Son travail cultive d’ailleurs les ambiguïtés. Ses gestes picturaux versent dans la sculpture et l’installation à la faveur de pièces de mobilier détournées en guise de support pour des toiles pliées, des accumulations de latex et de la pâte polymère modelée. Retailles de matière et débris collatéraux sont aussi intégrés «parce qu’on gaspille beaucoup et il faut penser à tout», dit celle qui se fait un point d’honneur de ne rien jeter.
Écoféminisme
Ce sont les restes du passé qu’ausculte Maryse Goudreau, celui dont les récits sont éteints ou les images manquantes. D’où sa propension à constituer des archives, ce qu’elle fait depuis 2012 autour du béluga, espèce en déclin. «[…] j’extirpe et crée des images, écrit-elle, qui ne seront plus dès lors de nature scientifique, documentaire ou politique. […] Pour chaque projet de mon archive, il existe une boîte pour douter, se souvenir, apprivoiser et adopter une position qui ne peut plus feindre la neutralité. »
L’essai vidéo Mise au monde, l’opus fraîchement livré de cet ensemble, l’a menée jusqu’en Russie, «sans permission de filmer», dit-elle avec entrain, soulignant l’exploit. Le fil directeur de cette aventure est le transport du béluga, auquel le sauvetage récent de bébés a pu donner des images saisissantes, mais qui trouve ses racines dans Pour la suite
du monde (1963) de Pierre Perrault, Michel Brault et Marcel Carrière, deux sources évoquées par l’artiste.
Suivant les habitants de L’Isle-aux-Coudres qui, pour la mémoire de leurs enfants, avaient refait la pêche aux bélugas devant la caméra, Maryse Goudreau a simulé le transport du mammifère avec une dorsale en marbre blanc. C’était avant qu’elle tombe, en Russie, sur la piste d’un marché d’exportation réel du béluga, dans ce pays qui en est le leader mondial, quoiqu’incapable d’en faire la reproduction, révèle son film. Chez lui, déclare un des protagonistes russes rencontrés, il n’y a pas un seul cas recensé de naissance en captivité.
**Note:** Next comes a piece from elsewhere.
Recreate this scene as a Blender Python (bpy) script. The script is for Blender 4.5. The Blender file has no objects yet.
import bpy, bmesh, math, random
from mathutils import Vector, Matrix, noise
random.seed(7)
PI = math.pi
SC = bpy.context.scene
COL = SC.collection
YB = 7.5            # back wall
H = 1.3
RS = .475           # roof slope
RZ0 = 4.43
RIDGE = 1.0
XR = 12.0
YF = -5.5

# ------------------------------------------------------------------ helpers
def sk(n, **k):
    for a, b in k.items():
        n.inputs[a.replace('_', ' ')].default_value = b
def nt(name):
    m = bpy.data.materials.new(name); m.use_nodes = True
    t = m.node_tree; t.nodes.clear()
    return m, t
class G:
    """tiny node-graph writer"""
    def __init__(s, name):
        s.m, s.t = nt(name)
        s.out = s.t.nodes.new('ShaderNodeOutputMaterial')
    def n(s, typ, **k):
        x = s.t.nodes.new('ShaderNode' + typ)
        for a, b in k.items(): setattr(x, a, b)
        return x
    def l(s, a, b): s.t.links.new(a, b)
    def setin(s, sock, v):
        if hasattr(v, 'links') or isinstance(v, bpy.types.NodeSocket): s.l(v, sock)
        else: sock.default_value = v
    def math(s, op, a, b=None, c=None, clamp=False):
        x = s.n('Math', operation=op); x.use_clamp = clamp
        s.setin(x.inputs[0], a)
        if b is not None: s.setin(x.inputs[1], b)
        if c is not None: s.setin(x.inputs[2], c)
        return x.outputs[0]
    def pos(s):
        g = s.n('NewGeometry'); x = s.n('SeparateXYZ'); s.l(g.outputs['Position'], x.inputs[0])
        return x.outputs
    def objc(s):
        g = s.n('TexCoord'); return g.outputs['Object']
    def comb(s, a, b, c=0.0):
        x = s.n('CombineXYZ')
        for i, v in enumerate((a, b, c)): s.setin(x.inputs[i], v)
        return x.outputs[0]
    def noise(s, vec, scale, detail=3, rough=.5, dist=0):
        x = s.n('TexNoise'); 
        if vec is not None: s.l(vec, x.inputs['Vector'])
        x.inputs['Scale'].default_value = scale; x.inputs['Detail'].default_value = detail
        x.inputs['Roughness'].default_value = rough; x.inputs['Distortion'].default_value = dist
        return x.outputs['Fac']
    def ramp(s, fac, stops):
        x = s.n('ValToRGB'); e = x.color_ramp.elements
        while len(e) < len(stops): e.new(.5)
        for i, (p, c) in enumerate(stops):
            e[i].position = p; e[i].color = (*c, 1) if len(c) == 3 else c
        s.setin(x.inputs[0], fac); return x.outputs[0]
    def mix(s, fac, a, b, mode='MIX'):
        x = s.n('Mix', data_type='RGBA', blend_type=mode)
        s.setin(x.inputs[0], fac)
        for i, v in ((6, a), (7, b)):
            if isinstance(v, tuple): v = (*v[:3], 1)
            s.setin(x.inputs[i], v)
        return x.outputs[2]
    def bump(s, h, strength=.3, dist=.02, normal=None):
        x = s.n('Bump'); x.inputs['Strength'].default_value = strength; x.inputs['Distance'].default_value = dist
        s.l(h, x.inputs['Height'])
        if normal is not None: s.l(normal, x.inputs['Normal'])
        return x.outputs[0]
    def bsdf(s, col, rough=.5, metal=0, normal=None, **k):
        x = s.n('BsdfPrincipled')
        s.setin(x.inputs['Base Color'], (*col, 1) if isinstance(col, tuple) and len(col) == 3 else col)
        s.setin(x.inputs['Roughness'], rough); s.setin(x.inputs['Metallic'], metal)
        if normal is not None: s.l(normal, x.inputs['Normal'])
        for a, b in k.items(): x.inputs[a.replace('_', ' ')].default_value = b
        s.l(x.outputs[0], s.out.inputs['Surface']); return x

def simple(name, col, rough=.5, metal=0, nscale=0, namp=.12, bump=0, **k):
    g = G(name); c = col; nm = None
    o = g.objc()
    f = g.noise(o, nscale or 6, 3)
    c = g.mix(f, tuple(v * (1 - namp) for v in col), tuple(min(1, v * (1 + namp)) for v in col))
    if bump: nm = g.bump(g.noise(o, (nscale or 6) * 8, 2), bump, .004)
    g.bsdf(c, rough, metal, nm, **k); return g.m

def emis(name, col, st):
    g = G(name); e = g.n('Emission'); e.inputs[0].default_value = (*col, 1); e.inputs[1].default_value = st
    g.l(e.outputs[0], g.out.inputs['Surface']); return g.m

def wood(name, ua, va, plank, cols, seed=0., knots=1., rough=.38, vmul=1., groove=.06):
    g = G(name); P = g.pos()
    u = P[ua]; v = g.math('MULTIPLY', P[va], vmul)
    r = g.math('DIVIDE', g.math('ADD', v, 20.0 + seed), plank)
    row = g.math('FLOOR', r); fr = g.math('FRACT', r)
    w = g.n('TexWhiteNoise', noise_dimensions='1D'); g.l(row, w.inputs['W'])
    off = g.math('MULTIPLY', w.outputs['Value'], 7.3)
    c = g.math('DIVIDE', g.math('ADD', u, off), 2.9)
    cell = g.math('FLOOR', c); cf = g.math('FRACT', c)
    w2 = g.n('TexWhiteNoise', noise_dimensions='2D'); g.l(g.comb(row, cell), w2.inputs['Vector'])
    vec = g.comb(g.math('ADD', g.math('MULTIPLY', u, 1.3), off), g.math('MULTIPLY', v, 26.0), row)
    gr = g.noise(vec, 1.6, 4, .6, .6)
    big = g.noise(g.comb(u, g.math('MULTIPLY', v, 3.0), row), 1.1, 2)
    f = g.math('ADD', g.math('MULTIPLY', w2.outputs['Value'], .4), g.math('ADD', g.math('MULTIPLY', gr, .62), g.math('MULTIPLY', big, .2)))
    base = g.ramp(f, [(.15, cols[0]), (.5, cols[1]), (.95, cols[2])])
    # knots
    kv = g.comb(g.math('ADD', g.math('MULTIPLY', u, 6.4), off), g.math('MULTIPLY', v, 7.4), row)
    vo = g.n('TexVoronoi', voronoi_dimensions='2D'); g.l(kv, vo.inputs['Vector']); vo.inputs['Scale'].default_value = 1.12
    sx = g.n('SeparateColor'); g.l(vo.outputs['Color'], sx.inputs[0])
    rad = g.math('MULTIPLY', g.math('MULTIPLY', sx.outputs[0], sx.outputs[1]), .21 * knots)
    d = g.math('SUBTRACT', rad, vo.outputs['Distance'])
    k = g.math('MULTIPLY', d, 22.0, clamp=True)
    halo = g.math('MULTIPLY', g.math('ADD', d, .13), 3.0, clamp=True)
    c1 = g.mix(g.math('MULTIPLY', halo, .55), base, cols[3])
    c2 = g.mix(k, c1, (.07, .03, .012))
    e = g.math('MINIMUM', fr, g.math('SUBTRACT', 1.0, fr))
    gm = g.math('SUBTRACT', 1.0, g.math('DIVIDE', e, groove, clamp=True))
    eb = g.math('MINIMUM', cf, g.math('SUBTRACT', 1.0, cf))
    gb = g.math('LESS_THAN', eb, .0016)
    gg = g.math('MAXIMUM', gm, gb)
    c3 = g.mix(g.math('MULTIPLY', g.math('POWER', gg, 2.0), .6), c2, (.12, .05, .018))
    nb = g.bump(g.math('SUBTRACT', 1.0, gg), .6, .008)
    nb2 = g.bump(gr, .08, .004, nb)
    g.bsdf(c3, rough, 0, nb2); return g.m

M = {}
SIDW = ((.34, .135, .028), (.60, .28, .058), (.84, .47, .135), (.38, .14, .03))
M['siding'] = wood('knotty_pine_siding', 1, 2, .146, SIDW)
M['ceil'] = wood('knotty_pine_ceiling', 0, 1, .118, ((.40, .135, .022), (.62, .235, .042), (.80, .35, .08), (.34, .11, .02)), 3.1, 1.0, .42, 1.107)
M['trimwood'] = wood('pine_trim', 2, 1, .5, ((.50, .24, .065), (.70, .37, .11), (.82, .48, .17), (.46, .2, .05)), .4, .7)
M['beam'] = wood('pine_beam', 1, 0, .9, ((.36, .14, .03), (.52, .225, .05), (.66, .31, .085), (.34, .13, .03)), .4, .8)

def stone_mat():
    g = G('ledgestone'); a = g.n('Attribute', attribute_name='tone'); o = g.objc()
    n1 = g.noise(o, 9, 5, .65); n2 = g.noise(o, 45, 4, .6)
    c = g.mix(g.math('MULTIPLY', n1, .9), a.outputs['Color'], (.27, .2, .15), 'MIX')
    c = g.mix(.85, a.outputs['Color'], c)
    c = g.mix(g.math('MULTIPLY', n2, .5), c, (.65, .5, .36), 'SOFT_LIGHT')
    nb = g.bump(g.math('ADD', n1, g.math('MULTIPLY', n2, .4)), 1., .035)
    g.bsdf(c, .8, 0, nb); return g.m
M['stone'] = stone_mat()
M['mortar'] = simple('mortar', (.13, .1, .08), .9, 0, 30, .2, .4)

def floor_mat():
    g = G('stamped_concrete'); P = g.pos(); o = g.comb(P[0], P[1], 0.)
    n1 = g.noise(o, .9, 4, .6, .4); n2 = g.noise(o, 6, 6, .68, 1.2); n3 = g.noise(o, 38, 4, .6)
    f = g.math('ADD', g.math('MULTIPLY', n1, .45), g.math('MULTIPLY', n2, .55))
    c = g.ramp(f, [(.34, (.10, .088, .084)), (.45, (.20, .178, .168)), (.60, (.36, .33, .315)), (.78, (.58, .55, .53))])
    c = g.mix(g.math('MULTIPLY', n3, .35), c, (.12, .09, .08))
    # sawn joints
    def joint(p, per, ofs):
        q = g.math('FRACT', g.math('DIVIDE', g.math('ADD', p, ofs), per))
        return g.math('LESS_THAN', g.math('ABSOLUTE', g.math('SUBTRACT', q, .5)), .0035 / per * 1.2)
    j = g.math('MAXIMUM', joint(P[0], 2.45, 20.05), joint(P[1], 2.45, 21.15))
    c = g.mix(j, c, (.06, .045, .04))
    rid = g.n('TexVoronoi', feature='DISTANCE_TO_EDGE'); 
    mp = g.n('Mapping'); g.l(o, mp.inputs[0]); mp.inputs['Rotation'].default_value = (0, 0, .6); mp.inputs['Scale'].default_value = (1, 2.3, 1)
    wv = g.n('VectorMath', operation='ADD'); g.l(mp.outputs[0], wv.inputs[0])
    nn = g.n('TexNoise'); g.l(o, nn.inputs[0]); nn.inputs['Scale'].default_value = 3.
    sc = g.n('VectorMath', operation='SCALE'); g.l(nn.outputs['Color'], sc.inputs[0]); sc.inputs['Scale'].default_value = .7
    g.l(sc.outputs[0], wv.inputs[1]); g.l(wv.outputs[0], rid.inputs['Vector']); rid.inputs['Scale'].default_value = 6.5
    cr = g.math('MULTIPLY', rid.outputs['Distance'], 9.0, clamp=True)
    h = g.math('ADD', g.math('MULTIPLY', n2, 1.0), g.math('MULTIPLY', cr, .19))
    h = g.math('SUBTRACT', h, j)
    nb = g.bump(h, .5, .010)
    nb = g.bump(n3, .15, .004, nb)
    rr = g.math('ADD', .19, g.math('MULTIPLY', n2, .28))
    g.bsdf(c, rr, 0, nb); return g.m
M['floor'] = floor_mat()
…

Alertée par ce désastre, l’artiste exhume des événements personnels et collectifs, qu’elle joint dans une constellation inventée. «Le projet est parti du terme “pouponnière de bélugas”, que les écologistes ont fait connaître en luttant pour la préservation de leur habitat naturel dans le Saint-Laurent, au large de Cacouna. Sur une plage d’Anticosti, j’ai aussi croisé une carcasse de bébé béluga. C’était comme un signe venu à moi», avance celle qui a été faite, en décembre, première lauréate du prix Lynne-Cohen (MNBAQ).
Statut précaire et disparition sont dans le propos comme dans la forme de l’oeuvre. «Je souhaite amener le sujet de manière sensible, pas avec le poing fermé, mais avec le désir de réparer, de prendre part, et je pourrais citer le titre d’un nouveau recueil de réflexions écoféministes en disant même Faire partie du monde [les Éditions du Remue-ménage, 2017]». Aller de l’avant Au moment d’écrire ces mots, Maryse Goudreau était fébrile d’avoir sa première expo dans un centre d’artistes montréalais, chez Dazibao, partenaire diffuseur avec PRIM de la résidence ayant soutenu la production. La Mise au monde de l’artiste se veut un appel, une réflexion sur la suite des choses, sur le «legs pour les prochaines générations». Elle composera un autre chapitre de ses archives sur l’histoire sociale du béluga cet été à Churchill (Manitoba) où, en juillet, «se trouve le plus grand rassemblement de bélugas sur la planète ».
Jeanie Riddle tient quant à elle sa troisième expo chez le galeriste privé qui la représente, Antoine Ertaskiran, avec qui elle sera dans une foire à Los Angeles plus tard cet hiver. «Je suis privilégiée comme artiste visuelle à Montréal. […] J’aimerais être un modèle pour d’autres femmes… pour ma fille ! »
L’ancrage dans le passé, voire l’hommage aux figures inspiratrices, c’est le point partagé par ces artistes qui, résolument, nous disent en 2018 de regarder devant. « The future is
female », disait et dit encore le slogan.
Lettre ouverte aux femmes
De Jeanie Riddle à la galerie Antoine Ertaskiran, 1892, rue Payette, jusqu’au 10 février.
Mise au monde
De Maryse Goudreau à Dazibao, 5455, avenue de Gaspé, espace 109, jusqu’au 17 février.